Lecturas:
Daniel 7, 13-14
Salmo 93,1-2.5
Apocalipsis 1, 5-8
Juan 18, 33-37
¿Cuál es la verdad sobre la que Cristo da testimonio en este último Evangelio del año litúrgico?
La verdad de que, en Jesús, Dios cumple la promesa hecha a David acerca de un reino eterno y un heredero suyo, que a la vez sería Hijo de Dios, “el primogénito, el más alto de los reyes de la tierra” (cfr. 2S 7, 12-16; Sal 89, 27-38).
La segunda lectura de hoy, tomada del Apocalipsis, cita estas promesas y celebra a Jesús como “el testigo fiel.” Recuerda la profecía de Isaías, según la cual el Mesías testificaría ante las naciones que Dios mantiene su alianza eterna con David (Is 55, 3-5).

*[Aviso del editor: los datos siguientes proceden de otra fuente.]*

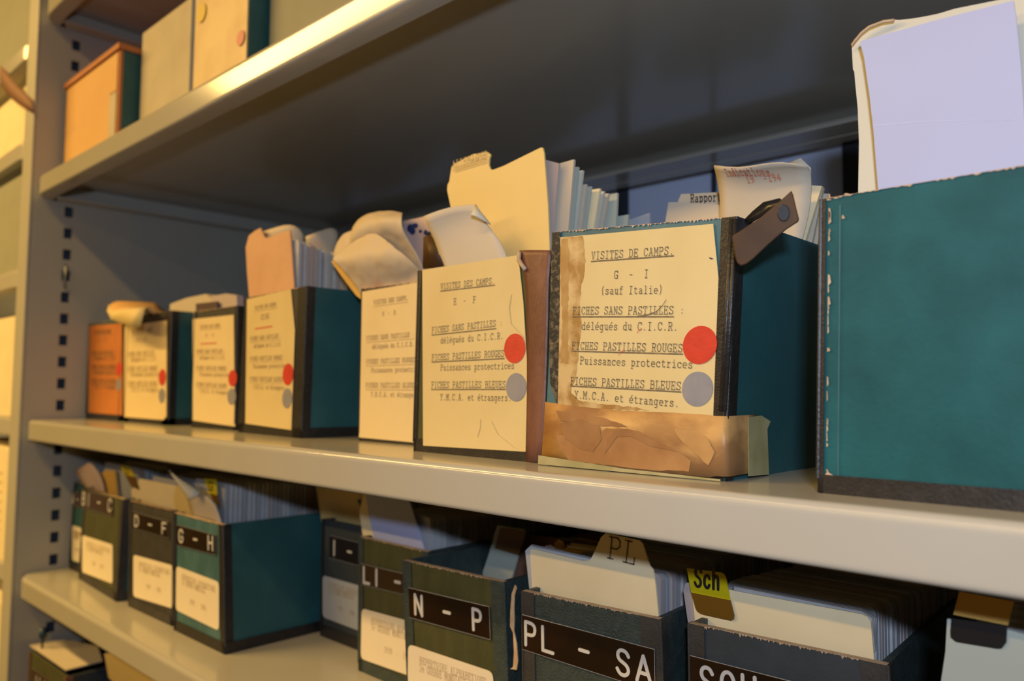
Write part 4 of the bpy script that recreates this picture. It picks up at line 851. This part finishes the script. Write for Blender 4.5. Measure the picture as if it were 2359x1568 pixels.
# SCH
f = Face((-.3655, .121, zD), (-.203, .132, zD), (-.3690, .124, zD+h), (-.2105, .135, zD+h))
t = card_box('charcoal blue box lettered SCH at the bottom right', f, zD, .33, 'slate', 'navy', 'char', bw=.16, group=G2)
plate(t, f, [(1592, 1508), (2040, 1622), (2040, 1720), (1594, 1610)], 'SCH - ST', .04, 1.0, hfrac=.64, wid=.0032, fill=.66)
SG = 'cards in the SCH box'
px_card('divider_card', 'large cream card at the front of the SCH box, behind the yellow Sch tab', 'card', [(1606, 1480), (1592, 1345), (1600, 1342), (1700, 1362), (1985, 1414), (1998, 1420), (2006, 1432), (2018, 1570)], .1475, 'manila', th=.002, group=SG)
px_card('index_card', 'pinkish white card edge written in ink, left of the yellow Sch tab', 'card', [(1590, 1470), (1574, 1358), (1580, 1342), (1600, 1342), (1620, 1470)], .1505, 'cardp', th=.002, group=SG)
for k in range(4):
    px_card('index_card', 'white card whose top edge shows above the large cream card of the SCH box', 'card', [(1690, 1450), (1690, 1350-2*k), (1985, 1408-3*k), (2008+4*k, 1424), (2016, 1500)], .152+.004*k, ['card', 'cardp', 'card', 'card2'][k], th=.002, group=SG+' behind the large cream card')
tab('bright yellow tab printed Sch on a brown foot, standing in the SCH box', [(1582, 1308), (1660, 1318), (1668, 1322), (1672, 1330), (1682, 1382), (1592, 1364)], .1450, [(1592, 1364), (1682, 1382), (1691, 1418), (1690, 1426), (1684, 1429), (1615, 1414), (1606, 1408), (1602, 1400)], 'Sch', (1598, 1350, 1660, 1358, .0165, .0036))
cr_ = ony(2022, 1500, .172).x; cl_ = -.358
stack((cr_+cl_)/2, zD+.01, cr_-cl_, .199, .172, .42, 40, ['card', 'card', 'card2', 'cardp'], 'white card packed upright in the SCH box', SG+', packed', 18, jz=.001, jx=.0012, dh=-.012)
# T box off the lower right corner
f = Face((-.160, .075, zD), (.0, .078, zD), (-.163, .078, zD+h), (-.003, .080, zD+h))
t = card_box('box below the bottom right corner holding the large white card', f, zD, .33, 'slate', 'navy', 'char', bw=.1, group=G2)
px_card('divider_card', 'large pale white card at the bottom right corner under the middle shelf', 'card', [(2160, 1650), (2168, 1568), (2178, 1500), (2182, 1425), (2196, 1428), (2330, 1452), (2460, 1490), (2480, 1650)], .090, 'mint', th=.002)
o = px_card('index_tab', 'black index tab over an amber strip at the bottom right corner', 'tab', round_px if False else [(2192, 1424), (2320, 1441), (2318, 1480), (2308, 1493), (2298, 1494), (2202, 1478), (2190, 1468), (2189, 1455)], .0885, 'smoke', th=.0012, group='coloured plastic index tabs')
o['_o'] = tuple(o.location/S)
MB().slab([ony(a, b, .0885) for a, b in [(2196, 1415), (2210, 1362), (2335, 1385), (2322, 1440)]], (0, .0012, 0)).build('tab_strip', M['ocre'], o)
stack(-.080, zD+.01, .142, .212, .098, .38, 14, ['card', 'card2'], 'white card standing in the box at the bottom right corner', 'cards in the bottom right box', 19, th=.006)

# ------------------------------------------------------------------ upper shelf boxes
def closed_box(name, label, x0, x1, y0, d, z0, hh, m, topm=None, group=None, parts=()):
    t = thing(name, label, 'box', ((x0+x1)/2, y0, z0), group)
    MB().box(x0, x1, y0, y0+d, z0, z0+hh).build('box_body', M[m], t, bevel=.0015)
    if topm: MB().box(x0-.004, x1+.004, y0-.005, y0+d, z0+hh-.012, z0+hh+.004).build('box_lid', M[topm], t, bevel=.001)
    return t
G3 = 'boxes on the upper shelf'
xa, xb = -1.822, ony(276, 165, .05).x
f = Face((xa, .05, zB), (xb, .05, zB), (xa, .05, .695), (xb, .05, .695))
t = card_box('peach fronted box with a dark green right side, leftmost on the upper shelf', f, zB, .35, 'rust', 'teal_d', 'black', group=G3, base=0, right_binding=False, left_binding=False, worn=False)
MB().slab([f.at(.03, .02, .001), f.at(.86, .02, .001), f.at(.86, .62, .001), f.at(.97, .62, .001), f.at(.97, .985, .001), f.at(.03, .985, .001)], f.n*.0005).build('front_paper', M['peach'], t)
MB().slab([f.at(.86, .02, .001), f.at(.97, .02, .001), f.at(.97, .61, .001), f.at(.86, .61, .001)], f.n*.0005).build('paper_corner', M['greybox'], t)
MB().box(xa-.003, xb+.004, .045, .40, .6955, .706).build('box_lid', M['rust'], t)
def up_box(label, px0, px1, y, ztop, m, side='teal_d'):
    a, b = ony(px0, 150, y).x, ony(px1, 100, y).x
    t = thing('archive_box', label, 'box', ((a+b)/2, y, zB), G3)
    MB().box(a, b, y, y+.32, zB, ztop).build('box_body', M[side], t, bevel=.0015)
    MB().box(a+.001, b-.001, y-.0025, y-.0002, zB+.001, ztop-.0015).build('front_paper', M[m], t)
    return t, Face((a, y-.0025, zB), (b, y-.0025, zB), (a, y-.0025, ztop), (b, y-.0025, ztop))
yg = onx(327, 150, xb+.008).y
up_box('plain grey beige box between the peach box and the mottled cream box', 329, 443, yg, ony(328, 80, yg).z, 'greybox', 'greybox')
t, f = up_box('mottled cream box with a yellow and a pink dot on its front', 449, 572, yg-.004, .82, 'creambox')
dot(f, t, 'yellow_dot_sticker', 466, 30, 21, M['ydot']); dot(f, t, 'pink_dot_sticker', 556, 88, 17, M['pdot'])
up_box('grey green box cut by the top edge of the picture, above the glare', 622, 830, onx(621, 100, ony(572, 100, yg-.004).x+.006).y, .82, 'greenbox')

# ------------------------------------------------------------------ bottom left box
f = Face((-1.775, .022, zE), (-1.600, .024, zE), (-1.778, .022, zE+.183), (-1.604, .024, zE+.183))
pL, pR = ony(70, 1500, .022), ony(150, 1550, .022)
f = Face((pL.x, .022, zE), (pR.x, .024, zE), (pL.x, .022, pL.z), (pR.x, .024, pL.z))
t = card_box('dark olive box with a paper and a blue pin on top, bottom left corner', f, zE, .33, 'green', 'slate', 'leather', bw=.06, group='boxes on the lowest shelf', worn=False)
plate(t, f, [(76, 1538), (140, 1580), (140, 1640), (76, 1600)], 'HI', .1, .6, 'plateB')
zt2 = pL.z
o = MB().slab([onz(x, yy, zt2+.003) for x, yy in [(68, 1487), (150, 1474), (225, 1490), (236, 1524), (152, 1545)]], (0, 0, .002)).build('loose_sheet', M['paper'], None, org=tuple(onz(150, 1500, zt2+.003)))
tag(o, 'wrinkled cream sheet lying over the box at the bottom left corner', 'paper')
pc = onz(97, 1493, zt2+.005)
o = thing('push_pin', 'blue headed pin standing in the sheet on the bottom left box', 'pin', pc)
MB().tube([pc, pc+Vector((0, 0, .022))], .0022, 8).build('pin_shaft', M['bluepin'], o)
MB().tube([pc+Vector((0, 0, .022)), pc+Vector((0, 0, .026)), pc+Vector((0, 0, .040))], .0065, 10).build('pin_head', M['bluepin'], o, smooth=True)
f = Face((-1.560, .06, zE), (-1.36, .06, zE), (-1.560, .06, zE+.17), (-1.36, .06, zE+.17))
t = card_box('dark box just right of the pin box, amber papers rising from it', f, zE, .33, 'green', 'slate', 'char', group='boxes on the lowest shelf', worn=False)
px_card('loose_sheet', 'amber paper rising under the lower shelf beside the pin box', 'paper', [(250, 1560), (240, 1505), (300, 1500), (380, 1540), (380, 1620), (290, 1600)], .085, 'gold', th=.003)

# ------------------------------------------------------------------ neighbouring bay, far left
GL = 'files on the neighbouring bay shelves'
def nb(label, x1, z0, hh, m, y0=.012, w=.5, d=.4, name='archive_box'):
    return closed_box(name, label, x1-w, x1, y0, d, z0, hh, m, group=GL)
nx = -1.925
nb('grey beige archive box in the top left corner behind the bright upright', nx, LZ[0], .30, 'greenbox')
nb('bright cream file leaning out at the left edge, below the bent paper', nx-.002, LZ[1], .125, 'manila', y0=.005)
nb('large grey green archive box at the left edge beside the upper slots', nx, LZ[2], .215, 'greenbox')
nb('cream archive box between two dark gaps at the left edge', nx, LZ[3], .215, 'manila', y0=.004)
t = nb('cream archive box with faint typed lines, left edge below the middle shelf', nx, LZ[4], .235, 'manila', y0=.004)
mb = MB()
for k in range(7): mb.box(nx-.20, nx-.05, .0030, .0036, LZ[4]+.18-.02*k, LZ[4]+.1825-.02*k)
mb.build('typed_text', M['inkf'], t)
nb('cream archive box at the bottom left edge of the picture', nx, LZ[5], .235, 'manila', y0=.004)
sheet('loose_sheet', 'brown bent paper strap drooping over the file at the left edge', 'paper', [[(0, 150, .0), (20, 172, -.008), (35, 195, -.010), (75, 230, -.008)], [(0, 185, -.0), (12, 215, -.008), (40, 240, -.010), (78, 262, -.008)]], 'brown')
for o in bpy.data.objects:
    for k in ('_o', '_f'):
        if k in o: del o[k]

Sin embargo, como Jesús le dice a Pilatos, su reino es mucho más que la mera restauración de una monarquía temporal. En el Apocalipsis, Jesús dice ser “el Alfa y la Omega”; la primera y la última letras del alfabeto griego. Se atribuye a Sí mismo una descripción que en el Antiguo Testamento corresponde a Dios: el primero y el último, el que llama a todas las generaciones (cfr. Is 41,4; 44, 6; 48, 12).
“Tú mantienes el orbe”, aclama el salmo de este domingo. El dominio del Señor se extiende sobre toda la creación (cfr. Jn 1, 3; Col 1, 16-17).
Y en la primera lectura, contemplamos la visión de Daniel que describe un hijo de hombre viniendo “sobre las nubes del cielo”—otra señal de su divinidad—para recibir “la gloria y la soberanía” para siempre, sobre todas las naciones y pueblos.
Cristo es Rey y su reino, aunque no sea de este mundo, existe en este mundo por medio de la Iglesia. Somos un pueblo real. Sabemos que hemos sido amados por Él, liberados por su sangre y transformados en “un reino de sacerdotes” de su Dios y Padre (cfr. Ex 19, 6; 1 P 2, 9).
Como pueblo sacerdotal, compartimos su sacrificio y damos testimonio de la eterna alianza de Dios. Pertenecemos a su verdad y escuchamos su voz, esperando que venga de nuevo entre las nubes.